To be done: Say how many lines hold the string "follow", and nothing more.

Record excerpts:
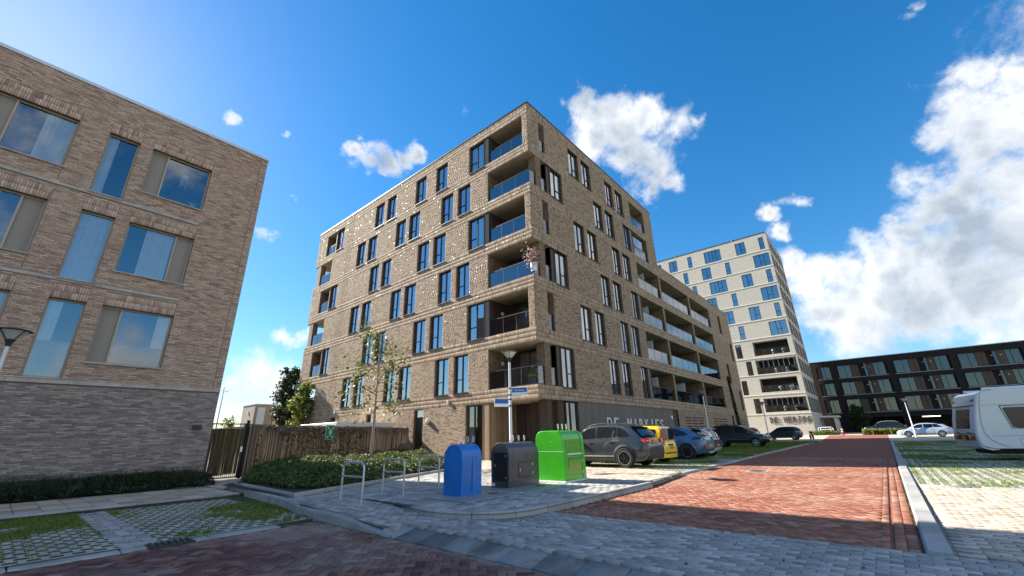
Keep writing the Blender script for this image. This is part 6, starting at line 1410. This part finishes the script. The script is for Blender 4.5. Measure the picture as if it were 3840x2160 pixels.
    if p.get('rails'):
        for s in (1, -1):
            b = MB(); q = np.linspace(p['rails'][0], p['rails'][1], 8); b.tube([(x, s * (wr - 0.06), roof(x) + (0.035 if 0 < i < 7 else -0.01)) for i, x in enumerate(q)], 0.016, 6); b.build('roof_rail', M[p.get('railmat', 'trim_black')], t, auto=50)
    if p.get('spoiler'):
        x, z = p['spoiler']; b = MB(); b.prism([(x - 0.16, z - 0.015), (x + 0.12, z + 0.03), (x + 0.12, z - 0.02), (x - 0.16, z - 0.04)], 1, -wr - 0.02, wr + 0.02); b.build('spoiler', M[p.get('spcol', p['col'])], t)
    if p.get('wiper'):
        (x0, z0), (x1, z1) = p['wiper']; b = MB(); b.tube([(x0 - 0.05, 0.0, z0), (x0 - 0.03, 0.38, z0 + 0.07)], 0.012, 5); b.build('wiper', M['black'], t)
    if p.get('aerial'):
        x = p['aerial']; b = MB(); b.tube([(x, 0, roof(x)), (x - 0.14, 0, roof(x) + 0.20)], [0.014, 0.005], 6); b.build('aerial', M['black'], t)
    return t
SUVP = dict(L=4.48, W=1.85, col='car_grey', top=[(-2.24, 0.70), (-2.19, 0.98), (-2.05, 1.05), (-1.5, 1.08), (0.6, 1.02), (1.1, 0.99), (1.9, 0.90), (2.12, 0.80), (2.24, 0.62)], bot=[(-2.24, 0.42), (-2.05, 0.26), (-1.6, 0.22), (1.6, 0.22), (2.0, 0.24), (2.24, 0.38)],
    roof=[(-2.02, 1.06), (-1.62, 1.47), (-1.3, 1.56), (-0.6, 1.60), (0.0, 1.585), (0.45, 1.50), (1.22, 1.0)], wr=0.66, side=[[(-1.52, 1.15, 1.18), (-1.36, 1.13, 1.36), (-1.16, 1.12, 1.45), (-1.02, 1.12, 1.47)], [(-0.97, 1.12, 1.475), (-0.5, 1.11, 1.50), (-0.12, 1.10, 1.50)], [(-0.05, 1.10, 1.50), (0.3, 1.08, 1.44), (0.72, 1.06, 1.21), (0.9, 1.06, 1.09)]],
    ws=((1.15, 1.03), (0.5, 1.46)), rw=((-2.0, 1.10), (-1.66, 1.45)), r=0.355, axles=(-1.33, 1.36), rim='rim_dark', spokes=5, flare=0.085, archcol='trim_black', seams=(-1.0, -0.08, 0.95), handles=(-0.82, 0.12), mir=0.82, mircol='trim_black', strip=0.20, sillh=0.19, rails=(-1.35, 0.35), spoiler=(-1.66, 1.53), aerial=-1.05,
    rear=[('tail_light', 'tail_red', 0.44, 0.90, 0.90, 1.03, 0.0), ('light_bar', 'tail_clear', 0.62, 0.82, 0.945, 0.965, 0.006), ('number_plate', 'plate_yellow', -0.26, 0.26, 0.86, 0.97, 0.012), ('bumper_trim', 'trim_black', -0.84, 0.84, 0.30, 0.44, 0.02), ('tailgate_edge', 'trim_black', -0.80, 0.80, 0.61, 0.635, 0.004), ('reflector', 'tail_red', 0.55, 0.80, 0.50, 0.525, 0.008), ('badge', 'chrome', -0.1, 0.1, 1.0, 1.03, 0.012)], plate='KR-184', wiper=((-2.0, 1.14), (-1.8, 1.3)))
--
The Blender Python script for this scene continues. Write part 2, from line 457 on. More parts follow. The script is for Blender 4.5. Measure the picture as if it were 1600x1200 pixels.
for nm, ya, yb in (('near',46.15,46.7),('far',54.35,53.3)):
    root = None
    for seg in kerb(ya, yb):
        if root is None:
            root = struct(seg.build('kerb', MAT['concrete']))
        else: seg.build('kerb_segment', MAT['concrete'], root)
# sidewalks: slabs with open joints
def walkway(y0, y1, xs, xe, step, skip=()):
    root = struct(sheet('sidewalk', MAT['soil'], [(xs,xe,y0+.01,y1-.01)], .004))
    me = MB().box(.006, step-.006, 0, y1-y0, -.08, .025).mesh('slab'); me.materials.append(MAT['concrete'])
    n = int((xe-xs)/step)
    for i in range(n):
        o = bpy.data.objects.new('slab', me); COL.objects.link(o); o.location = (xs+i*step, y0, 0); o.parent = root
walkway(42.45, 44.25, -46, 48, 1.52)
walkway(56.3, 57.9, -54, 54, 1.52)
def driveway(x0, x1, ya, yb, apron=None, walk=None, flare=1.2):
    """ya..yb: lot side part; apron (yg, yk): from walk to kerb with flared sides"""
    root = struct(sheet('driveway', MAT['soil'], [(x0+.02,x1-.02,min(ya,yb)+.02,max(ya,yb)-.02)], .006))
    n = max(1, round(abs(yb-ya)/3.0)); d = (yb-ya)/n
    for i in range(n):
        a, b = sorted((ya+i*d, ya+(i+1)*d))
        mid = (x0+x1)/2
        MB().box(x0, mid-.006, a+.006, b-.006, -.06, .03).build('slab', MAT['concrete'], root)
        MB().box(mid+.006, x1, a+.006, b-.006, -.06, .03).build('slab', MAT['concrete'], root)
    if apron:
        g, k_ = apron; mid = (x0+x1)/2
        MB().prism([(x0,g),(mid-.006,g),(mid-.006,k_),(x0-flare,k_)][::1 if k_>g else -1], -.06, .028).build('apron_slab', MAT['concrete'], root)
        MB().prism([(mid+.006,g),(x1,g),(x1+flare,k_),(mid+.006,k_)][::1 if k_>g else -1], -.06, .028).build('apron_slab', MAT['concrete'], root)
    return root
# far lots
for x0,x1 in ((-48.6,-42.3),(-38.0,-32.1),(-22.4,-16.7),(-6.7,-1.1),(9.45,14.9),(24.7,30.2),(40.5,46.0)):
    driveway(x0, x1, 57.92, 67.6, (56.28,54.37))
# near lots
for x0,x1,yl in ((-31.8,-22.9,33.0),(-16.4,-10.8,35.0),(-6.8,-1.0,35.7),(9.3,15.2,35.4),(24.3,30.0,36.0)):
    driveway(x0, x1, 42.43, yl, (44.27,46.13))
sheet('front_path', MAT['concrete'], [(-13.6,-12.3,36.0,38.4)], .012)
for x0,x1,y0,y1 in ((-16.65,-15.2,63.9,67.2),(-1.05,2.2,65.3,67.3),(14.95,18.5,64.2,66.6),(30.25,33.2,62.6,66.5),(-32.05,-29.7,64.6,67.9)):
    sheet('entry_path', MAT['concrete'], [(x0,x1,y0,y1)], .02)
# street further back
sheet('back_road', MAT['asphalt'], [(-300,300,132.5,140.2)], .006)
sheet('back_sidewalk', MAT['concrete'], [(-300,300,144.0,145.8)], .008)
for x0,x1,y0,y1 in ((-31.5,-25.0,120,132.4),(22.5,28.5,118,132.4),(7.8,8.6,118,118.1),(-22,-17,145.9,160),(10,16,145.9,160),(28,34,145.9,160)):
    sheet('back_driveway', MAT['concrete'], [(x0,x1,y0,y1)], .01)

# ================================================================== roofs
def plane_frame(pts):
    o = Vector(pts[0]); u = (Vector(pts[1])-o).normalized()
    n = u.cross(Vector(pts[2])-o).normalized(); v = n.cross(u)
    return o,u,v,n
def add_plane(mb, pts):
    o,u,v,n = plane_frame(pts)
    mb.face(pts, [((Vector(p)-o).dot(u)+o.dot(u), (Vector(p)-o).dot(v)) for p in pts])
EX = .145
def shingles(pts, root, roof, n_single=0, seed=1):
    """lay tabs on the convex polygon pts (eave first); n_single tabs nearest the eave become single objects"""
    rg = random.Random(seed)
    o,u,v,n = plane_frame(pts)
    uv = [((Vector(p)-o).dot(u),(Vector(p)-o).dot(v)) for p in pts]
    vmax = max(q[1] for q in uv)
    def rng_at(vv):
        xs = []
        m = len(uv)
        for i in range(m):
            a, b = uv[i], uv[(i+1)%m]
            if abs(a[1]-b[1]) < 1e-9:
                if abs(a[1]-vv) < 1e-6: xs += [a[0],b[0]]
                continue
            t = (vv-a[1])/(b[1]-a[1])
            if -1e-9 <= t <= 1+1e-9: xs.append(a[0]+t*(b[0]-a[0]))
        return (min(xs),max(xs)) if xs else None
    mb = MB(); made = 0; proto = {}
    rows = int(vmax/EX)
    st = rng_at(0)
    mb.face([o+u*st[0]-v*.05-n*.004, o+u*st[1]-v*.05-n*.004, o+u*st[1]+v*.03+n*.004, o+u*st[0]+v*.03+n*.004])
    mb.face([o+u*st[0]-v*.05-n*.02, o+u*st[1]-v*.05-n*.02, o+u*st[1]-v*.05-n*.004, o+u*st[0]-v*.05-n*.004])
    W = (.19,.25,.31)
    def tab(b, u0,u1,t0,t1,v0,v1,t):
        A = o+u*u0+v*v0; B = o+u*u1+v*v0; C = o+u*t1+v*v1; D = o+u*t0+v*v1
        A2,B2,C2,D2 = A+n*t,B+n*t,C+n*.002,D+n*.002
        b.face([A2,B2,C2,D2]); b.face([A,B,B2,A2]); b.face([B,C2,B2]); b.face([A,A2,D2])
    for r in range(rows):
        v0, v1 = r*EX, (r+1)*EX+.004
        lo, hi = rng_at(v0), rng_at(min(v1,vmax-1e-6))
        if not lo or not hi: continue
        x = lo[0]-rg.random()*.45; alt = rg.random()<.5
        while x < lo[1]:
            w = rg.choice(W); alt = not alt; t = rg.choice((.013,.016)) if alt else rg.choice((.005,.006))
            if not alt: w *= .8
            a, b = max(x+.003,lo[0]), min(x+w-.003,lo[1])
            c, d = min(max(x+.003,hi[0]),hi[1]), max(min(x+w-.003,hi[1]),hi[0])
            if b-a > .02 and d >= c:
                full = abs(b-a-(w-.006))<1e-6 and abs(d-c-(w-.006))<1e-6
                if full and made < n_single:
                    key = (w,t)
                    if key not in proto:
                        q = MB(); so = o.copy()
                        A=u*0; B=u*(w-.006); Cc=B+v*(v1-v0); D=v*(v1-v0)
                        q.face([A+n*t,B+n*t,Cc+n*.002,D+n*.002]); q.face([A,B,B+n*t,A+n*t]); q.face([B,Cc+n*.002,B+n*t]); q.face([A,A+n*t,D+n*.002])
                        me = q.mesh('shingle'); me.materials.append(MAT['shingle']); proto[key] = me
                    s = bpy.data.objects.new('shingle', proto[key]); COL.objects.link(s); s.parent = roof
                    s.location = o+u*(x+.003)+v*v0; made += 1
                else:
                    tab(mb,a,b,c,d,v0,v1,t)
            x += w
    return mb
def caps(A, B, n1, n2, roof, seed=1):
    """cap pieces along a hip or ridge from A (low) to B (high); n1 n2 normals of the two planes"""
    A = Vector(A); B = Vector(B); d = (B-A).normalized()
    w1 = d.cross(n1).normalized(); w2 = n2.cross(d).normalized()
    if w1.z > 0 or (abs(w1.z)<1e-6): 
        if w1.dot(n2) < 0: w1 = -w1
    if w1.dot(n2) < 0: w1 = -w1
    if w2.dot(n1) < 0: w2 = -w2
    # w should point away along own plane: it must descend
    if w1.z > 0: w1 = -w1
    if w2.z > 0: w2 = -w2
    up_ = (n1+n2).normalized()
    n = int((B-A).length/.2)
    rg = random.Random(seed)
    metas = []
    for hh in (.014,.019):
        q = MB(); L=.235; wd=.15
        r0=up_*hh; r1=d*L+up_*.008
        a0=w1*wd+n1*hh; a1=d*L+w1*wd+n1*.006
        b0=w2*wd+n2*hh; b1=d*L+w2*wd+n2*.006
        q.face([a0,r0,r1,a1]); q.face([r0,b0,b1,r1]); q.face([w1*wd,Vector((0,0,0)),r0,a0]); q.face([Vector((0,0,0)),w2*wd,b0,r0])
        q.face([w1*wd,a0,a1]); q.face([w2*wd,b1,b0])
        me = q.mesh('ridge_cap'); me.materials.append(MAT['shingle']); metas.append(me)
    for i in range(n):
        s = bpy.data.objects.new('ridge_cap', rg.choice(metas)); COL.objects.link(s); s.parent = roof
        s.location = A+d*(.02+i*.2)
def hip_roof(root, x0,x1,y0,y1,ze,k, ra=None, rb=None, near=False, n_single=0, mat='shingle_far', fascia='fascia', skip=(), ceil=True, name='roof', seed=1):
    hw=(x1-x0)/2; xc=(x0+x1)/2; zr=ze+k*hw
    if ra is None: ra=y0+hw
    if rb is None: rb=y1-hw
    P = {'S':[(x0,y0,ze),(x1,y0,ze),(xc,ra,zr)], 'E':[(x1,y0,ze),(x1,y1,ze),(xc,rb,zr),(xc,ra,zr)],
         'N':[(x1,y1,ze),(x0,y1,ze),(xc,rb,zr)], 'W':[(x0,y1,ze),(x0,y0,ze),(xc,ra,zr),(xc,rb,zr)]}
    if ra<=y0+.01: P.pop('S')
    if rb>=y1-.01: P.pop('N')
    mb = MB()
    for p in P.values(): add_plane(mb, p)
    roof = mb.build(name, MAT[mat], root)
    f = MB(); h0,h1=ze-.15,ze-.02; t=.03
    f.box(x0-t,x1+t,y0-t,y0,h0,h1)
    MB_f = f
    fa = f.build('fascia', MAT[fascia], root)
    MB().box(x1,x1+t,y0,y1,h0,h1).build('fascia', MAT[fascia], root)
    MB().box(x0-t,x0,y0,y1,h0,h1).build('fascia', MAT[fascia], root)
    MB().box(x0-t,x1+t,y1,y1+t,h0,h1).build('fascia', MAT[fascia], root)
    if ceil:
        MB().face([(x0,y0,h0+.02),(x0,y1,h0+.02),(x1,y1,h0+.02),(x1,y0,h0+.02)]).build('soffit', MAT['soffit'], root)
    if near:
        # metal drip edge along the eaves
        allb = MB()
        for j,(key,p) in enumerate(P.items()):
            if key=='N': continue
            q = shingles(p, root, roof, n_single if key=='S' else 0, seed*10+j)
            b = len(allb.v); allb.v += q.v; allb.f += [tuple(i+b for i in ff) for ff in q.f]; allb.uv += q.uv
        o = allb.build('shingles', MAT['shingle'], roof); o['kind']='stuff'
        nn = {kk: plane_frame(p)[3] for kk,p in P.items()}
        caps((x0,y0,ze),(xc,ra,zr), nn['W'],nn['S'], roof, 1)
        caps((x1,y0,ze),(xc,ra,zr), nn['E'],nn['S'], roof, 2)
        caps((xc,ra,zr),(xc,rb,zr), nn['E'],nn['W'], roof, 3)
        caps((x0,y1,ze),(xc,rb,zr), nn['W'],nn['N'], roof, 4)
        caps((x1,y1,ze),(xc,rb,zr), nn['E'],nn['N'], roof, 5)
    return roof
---
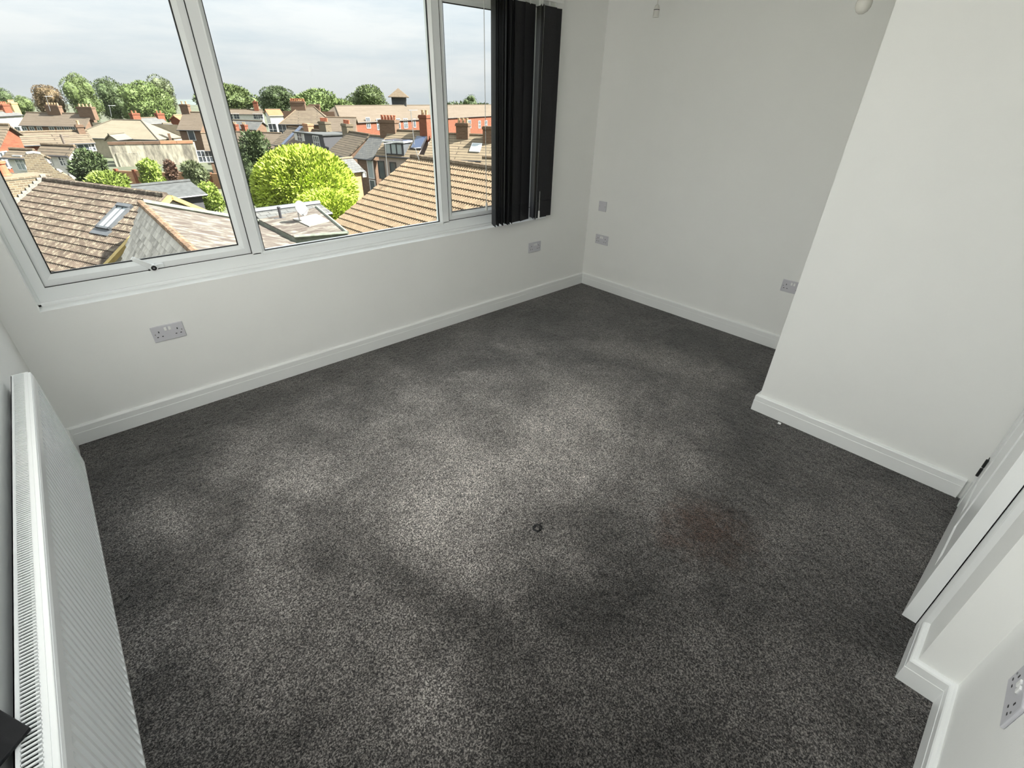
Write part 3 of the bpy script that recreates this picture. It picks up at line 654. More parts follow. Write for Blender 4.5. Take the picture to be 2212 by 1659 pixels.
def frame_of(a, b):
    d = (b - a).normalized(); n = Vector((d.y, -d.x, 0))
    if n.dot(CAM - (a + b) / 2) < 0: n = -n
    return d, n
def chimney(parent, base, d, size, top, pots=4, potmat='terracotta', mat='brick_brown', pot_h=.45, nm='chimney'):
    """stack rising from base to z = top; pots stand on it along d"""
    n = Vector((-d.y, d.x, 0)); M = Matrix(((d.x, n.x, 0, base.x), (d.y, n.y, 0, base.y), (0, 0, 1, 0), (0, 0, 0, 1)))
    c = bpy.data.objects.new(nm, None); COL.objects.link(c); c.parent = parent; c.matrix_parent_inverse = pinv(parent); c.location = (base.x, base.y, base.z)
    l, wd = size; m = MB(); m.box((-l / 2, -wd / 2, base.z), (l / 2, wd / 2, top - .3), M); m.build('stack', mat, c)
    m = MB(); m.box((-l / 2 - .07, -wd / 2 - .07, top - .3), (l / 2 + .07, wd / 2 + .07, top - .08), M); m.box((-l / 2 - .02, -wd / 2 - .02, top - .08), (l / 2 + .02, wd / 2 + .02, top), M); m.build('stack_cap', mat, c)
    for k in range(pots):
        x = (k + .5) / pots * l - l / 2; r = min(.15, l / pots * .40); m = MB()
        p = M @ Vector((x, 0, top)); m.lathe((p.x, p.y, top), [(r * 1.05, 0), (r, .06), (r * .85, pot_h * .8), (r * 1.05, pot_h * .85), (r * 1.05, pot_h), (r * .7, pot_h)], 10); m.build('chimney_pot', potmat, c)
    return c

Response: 2